#### The exercise:
Starting at the first line of the data, print each line verbatim up to and including the line bearing "from mathutils import", omitting pictures.

**** Dataset section

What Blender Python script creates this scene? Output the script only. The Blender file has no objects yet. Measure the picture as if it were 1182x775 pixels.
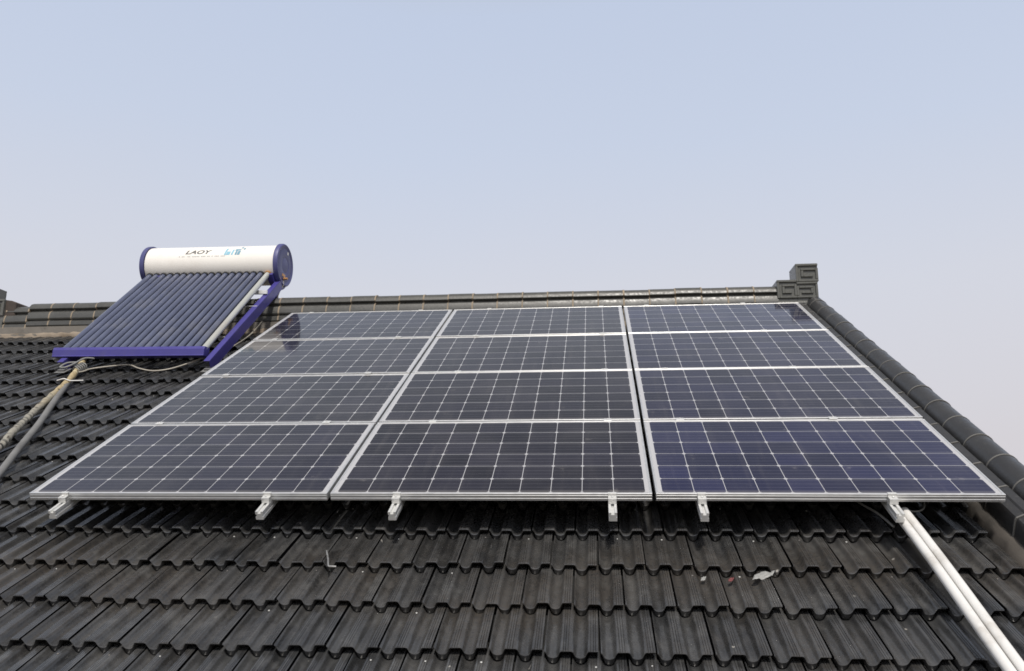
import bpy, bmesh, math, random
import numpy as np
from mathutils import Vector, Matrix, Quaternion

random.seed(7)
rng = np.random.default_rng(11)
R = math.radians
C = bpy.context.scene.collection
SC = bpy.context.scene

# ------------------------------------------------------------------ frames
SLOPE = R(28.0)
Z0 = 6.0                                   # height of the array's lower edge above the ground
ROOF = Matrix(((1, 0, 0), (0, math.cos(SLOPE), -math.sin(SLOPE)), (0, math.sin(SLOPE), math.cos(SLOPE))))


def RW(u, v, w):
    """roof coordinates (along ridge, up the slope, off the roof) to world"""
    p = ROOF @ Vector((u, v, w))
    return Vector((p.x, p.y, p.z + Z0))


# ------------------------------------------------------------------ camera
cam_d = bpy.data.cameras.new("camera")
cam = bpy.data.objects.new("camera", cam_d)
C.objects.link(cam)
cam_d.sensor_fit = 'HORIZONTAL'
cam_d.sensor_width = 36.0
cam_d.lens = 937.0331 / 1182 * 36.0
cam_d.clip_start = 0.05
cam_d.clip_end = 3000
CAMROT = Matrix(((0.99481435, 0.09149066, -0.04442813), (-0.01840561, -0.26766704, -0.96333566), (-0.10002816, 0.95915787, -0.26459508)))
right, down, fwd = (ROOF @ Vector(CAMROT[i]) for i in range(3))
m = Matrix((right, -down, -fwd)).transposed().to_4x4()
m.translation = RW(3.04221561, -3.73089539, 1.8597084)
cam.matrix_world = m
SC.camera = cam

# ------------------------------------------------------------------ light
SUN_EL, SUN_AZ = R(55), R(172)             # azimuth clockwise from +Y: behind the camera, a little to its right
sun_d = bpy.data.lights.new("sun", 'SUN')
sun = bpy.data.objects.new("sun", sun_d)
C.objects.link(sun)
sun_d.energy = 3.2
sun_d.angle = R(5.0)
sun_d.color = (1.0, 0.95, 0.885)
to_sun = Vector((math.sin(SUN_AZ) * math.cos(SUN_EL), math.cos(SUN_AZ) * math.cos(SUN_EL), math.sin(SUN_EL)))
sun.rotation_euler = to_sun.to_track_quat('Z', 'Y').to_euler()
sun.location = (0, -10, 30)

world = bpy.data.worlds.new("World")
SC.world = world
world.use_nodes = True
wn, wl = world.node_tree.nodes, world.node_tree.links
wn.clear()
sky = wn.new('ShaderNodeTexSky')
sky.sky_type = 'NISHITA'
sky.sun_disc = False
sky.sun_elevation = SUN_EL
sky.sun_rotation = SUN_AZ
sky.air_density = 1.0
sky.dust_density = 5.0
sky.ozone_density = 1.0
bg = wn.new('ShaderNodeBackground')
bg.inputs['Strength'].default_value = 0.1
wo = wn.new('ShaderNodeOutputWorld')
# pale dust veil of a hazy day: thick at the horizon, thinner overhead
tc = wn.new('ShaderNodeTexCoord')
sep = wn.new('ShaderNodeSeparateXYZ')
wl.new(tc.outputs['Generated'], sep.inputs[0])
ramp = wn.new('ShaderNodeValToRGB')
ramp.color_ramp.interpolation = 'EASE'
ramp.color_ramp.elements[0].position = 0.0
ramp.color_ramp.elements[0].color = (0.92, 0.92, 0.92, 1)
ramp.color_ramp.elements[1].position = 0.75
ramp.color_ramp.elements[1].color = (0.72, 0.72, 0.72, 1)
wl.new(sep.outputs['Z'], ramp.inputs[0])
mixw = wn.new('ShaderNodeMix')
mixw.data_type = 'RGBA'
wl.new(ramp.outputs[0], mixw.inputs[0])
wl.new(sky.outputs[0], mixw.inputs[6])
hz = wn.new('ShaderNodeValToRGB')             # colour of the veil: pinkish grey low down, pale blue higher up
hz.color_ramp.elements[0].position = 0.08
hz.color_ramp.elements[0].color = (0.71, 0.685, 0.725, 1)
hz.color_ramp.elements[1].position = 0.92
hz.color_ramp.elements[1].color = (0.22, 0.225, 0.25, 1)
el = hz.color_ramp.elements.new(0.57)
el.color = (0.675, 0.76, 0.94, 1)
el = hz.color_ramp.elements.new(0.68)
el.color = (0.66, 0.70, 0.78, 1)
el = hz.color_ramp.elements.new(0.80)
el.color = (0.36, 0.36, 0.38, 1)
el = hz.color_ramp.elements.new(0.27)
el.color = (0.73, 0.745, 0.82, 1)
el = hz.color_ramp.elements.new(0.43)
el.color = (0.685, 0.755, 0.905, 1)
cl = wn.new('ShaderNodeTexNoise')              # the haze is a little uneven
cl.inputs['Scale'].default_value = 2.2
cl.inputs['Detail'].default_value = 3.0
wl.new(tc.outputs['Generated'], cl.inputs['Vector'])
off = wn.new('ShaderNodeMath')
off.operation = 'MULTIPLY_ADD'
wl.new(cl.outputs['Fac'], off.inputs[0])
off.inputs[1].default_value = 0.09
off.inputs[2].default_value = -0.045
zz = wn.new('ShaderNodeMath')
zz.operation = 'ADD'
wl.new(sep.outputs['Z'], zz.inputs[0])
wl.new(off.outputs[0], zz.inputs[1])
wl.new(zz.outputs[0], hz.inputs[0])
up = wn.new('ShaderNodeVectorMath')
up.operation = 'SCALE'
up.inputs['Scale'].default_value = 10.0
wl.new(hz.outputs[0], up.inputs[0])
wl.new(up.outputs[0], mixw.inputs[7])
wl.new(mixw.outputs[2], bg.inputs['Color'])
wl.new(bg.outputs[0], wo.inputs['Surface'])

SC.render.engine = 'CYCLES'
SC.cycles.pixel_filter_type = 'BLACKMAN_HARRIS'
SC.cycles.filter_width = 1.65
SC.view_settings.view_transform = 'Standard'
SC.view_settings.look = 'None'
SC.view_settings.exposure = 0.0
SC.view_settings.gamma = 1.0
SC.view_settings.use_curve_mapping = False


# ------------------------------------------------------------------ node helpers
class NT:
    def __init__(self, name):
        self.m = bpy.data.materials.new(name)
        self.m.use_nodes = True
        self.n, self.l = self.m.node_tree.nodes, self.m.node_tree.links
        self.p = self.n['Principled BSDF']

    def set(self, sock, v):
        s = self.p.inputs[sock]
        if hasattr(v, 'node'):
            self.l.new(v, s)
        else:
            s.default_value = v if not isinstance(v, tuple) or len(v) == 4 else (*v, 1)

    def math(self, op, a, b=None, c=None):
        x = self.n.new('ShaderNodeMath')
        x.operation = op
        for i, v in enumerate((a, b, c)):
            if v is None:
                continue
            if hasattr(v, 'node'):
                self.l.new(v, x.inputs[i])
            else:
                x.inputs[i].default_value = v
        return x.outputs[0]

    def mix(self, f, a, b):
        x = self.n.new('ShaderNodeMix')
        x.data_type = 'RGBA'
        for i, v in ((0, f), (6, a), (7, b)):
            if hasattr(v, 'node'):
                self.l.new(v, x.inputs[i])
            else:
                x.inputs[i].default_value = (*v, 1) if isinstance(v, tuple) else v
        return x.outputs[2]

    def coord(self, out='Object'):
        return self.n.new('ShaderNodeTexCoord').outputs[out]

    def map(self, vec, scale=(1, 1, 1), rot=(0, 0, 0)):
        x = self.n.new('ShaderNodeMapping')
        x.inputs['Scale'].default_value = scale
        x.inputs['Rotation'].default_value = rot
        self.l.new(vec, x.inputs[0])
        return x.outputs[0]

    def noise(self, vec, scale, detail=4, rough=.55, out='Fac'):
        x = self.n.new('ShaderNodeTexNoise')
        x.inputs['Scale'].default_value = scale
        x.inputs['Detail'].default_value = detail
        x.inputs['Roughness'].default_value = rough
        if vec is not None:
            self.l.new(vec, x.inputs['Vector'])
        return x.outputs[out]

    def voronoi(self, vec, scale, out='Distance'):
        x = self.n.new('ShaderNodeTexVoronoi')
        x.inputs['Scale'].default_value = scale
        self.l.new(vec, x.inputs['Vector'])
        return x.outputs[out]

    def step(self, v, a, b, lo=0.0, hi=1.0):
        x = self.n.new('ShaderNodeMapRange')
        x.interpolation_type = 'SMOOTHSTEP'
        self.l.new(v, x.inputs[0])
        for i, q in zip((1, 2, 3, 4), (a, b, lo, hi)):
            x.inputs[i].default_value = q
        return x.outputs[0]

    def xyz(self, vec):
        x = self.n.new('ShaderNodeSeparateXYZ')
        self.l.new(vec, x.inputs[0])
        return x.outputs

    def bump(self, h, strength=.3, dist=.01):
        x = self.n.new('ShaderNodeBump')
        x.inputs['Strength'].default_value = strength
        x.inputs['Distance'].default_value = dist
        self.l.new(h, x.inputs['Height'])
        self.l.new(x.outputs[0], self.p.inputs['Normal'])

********

#### Response:
What Blender Python script creates this scene? Output the script only. The Blender file has no objects yet. Measure the picture as if it were 1182x775 pixels.
import bpy, bmesh, math, random
import numpy as np
from mathutils import Vector, Matrix, Quaternion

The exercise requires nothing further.